金属粉末は、この他、SnZnBi系、SnCu系、SnAgInBi系、SnZnAl系、CuNi系などを用いても良い。また、Cu、Sn、Ag、Zn、Ni、Pbなどの金属を単体で粉末にしたものを用いても良い。
ただし、金属粉末には、アルミニウムを含まないことが好ましい。アルミニウムを含有すると、負極の表面に強固な酸化皮膜を形成するおそれがあるからである。もっとも、金属粉末にアルミニウムを一切、含んではいけないという趣旨ではない。

Claims (10)

  1. マグネシウムと酸素を用いて発電するマグネシウム空気電池であって、
    複数のセルと、
    該複数のセルを、隣接するセル間の正極と負極とが接触するように積層して収容するケースとを有し、
    前記セルは、
    マグネシウムまたはマグネシウム合金からなる負極と、
    導電体金属からなる正極と、
    前記正極に接して配置され、酸素を供給する正極活性体と、
    前記正極活性体と前記負極との間に配置され、作動時に電解液を保持するための電解質層とを備えており、
    前記隣接するセル間の正極と負極には、導電性材料からなり前記正極と負極とを粘着する導電性粘着層が設けられているマグネシウム空気電池。

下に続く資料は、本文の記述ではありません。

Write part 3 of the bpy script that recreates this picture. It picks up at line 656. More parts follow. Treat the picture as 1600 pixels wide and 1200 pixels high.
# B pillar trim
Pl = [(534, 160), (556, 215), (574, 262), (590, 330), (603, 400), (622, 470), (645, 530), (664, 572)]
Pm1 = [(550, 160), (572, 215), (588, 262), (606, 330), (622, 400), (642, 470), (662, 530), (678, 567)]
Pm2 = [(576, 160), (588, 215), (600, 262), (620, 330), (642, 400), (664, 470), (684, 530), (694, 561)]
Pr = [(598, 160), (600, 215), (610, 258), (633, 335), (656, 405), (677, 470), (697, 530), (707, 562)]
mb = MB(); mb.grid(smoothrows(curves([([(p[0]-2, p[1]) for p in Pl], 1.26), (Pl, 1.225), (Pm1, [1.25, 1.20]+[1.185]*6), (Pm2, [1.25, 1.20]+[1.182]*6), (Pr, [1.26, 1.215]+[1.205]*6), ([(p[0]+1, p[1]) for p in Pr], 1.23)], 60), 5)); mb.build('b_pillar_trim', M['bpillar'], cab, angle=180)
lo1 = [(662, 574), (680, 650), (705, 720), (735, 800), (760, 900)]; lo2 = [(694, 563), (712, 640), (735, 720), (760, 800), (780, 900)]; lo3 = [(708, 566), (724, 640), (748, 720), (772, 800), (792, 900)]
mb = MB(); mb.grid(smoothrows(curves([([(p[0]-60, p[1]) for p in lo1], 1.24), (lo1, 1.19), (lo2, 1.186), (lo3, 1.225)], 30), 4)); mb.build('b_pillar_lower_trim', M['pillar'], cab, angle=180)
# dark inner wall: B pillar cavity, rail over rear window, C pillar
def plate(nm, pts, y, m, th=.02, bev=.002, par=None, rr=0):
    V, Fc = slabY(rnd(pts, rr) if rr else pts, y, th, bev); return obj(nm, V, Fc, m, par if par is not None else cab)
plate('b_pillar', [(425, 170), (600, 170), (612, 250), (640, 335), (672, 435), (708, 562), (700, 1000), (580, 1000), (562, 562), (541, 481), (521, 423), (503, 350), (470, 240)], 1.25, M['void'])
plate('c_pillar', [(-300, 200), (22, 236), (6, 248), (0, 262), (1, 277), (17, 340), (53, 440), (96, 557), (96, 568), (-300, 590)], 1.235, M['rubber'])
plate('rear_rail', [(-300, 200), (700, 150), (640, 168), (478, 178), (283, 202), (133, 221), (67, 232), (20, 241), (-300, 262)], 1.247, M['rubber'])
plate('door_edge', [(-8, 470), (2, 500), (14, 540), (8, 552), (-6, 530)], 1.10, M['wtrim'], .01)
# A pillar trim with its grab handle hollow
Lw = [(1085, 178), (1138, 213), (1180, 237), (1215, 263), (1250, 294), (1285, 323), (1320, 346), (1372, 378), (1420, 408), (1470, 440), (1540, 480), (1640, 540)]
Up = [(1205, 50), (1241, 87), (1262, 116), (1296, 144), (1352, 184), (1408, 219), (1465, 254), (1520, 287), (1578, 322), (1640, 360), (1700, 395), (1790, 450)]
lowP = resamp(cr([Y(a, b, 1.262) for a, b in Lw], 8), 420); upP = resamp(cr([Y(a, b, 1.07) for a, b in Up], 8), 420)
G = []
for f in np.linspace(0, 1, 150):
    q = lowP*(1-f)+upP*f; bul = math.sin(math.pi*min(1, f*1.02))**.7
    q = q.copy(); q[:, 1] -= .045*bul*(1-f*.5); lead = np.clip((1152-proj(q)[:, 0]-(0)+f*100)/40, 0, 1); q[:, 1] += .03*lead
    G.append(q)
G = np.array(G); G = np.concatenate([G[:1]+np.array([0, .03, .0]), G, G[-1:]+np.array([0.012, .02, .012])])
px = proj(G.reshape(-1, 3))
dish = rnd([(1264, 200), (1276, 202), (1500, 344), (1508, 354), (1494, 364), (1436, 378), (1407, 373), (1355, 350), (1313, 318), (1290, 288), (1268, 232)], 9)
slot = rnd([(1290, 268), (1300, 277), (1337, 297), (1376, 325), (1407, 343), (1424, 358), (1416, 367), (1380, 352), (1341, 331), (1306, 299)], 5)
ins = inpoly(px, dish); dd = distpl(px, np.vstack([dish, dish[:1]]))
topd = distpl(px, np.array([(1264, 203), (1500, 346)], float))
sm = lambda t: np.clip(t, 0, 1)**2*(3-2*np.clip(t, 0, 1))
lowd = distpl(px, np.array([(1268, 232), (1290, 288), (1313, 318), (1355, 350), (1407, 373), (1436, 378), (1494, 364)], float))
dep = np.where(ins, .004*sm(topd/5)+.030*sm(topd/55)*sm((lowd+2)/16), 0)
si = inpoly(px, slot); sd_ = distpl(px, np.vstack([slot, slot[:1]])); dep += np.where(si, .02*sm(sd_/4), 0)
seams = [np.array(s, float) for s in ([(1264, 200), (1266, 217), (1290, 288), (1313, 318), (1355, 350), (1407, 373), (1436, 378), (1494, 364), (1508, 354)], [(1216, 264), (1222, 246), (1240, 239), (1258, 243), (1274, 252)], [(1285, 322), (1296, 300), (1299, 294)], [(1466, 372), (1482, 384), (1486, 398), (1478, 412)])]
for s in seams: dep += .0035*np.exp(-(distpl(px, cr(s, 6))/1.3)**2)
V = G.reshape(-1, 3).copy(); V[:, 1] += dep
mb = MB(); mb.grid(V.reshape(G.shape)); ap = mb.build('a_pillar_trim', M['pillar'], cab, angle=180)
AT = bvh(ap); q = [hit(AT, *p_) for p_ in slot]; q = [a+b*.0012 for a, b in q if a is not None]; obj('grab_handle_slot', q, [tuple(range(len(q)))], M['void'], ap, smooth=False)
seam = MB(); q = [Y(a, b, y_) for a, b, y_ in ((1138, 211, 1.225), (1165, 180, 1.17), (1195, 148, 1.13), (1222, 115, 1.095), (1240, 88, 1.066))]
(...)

  2. 請求項1記載のマグネシウム空気電池であって、
    前記導電性粘着層は、前記導電体金属の片面に導電性粘着材料が塗布された粘着テープによって形成されているマグネシウム空気電池。
  3. 前記導電性粘着層は、導電性ペーストである請求項1記載のマグネシウム空気電池。
  4. 前記導電性ペーストは、90重量%以上の金属粉末を含む請求項3記載のマグネシウム空気電池。
  5. 請求項3または4記載のマグネシウム空気電池であって、
    前記金属粉末はアルミニウム以外の金属で構成されているマグネシウム電池。
  6. 請求項3〜5いずれか記載のマグネシウム空気電池であって、
    前記金属粉末は、錫、銀、銅、ニッケル、亜鉛、モリブデン、鉛およびこれらの合金の粉末を含むマグネシウム空気電池。
  7. 請求項1〜6いずれか記載のマグネシウム空気電池であって、
    前記導電性粘着層の抵抗は、0.6オーム/平方インチ以下であるマグネシウム空気電池。
  8. 請求項1〜7記載のマグネシウム空気電池であって、
    前記電解質層に含まれる電解質を、発電開始前の状態において、前記電解質層に溶出可能な部位に固体として保持しており、
    前記ケースは、前記溶出を実現できる量の水を外部から供給するための供給機構を備えているマグネシウム空気電池。
  9. マグネシウムと酸素を用いて発電するマグネシウム空気電池の製造方法であって、
    前記マグネシウム空気電池を構成する複数のセルを、隣接するセル間の正極と負極とが接触するように積層して収容するケースを準備するステップと、
    マグネシウムまたはマグネシウム合金からなる負極を準備するステップと、
    導電体金属からなる正極を準備するステップと、
    酸素を供給する正極活性体を構成し、前記正極に接して配置するステップと、
    作動時に電解液を保持するための電解質層を構成し、前記正極活性体と前記負極との間に配置することによりセルを形成するステップと、
    隣接するセル間の正極と負極に、導電性材料からなり前記正極と負極とを粘着する導電性粘着層を挟んで複数のセルを積層するステップと、
    該積層された複数のセルを前記ケースに収納するステップとを備えるマグネシウム空気電池の製造方法。
  10. マグネシウムと酸素を用いて発電するマグネシウム空気電池の製造方法であって、
    前記マグネシウム空気電池を構成する複数のセルを、隣接するセル間の正極と負極とが接触するように積層して収容するケースを準備するステップと、
    マグネシウムまたはマグネシウム合金からなる負極を準備するステップと、
    導電体金属の片面に導電性粘着剤が塗布された導電体金属テープを、前記負極の片面に貼付するステップと、
    さらに、酸素を供給する正極活性体と、作動時に電解液を保持するための電解質層を構成し、前記負極、導電体金属、正極活性体、電解質層の順、または前記正極活性体、電解質層、負極、導電体金属の順に積層したセル予備体を複数形成するステップと、
    前記負極と導電体金属との間に前記正極活性体および電解質層が介在したセルが複数形成されるように、前記前記複数のセル予備体を順次積層して積層体を構成するステップと、
    前記積層体の両端に、前記セルが形成されるよう前記負極または前記導電体金属を補充して、前記ケースに収納するステップとを備えるマグネシウム空気電池の製造方法。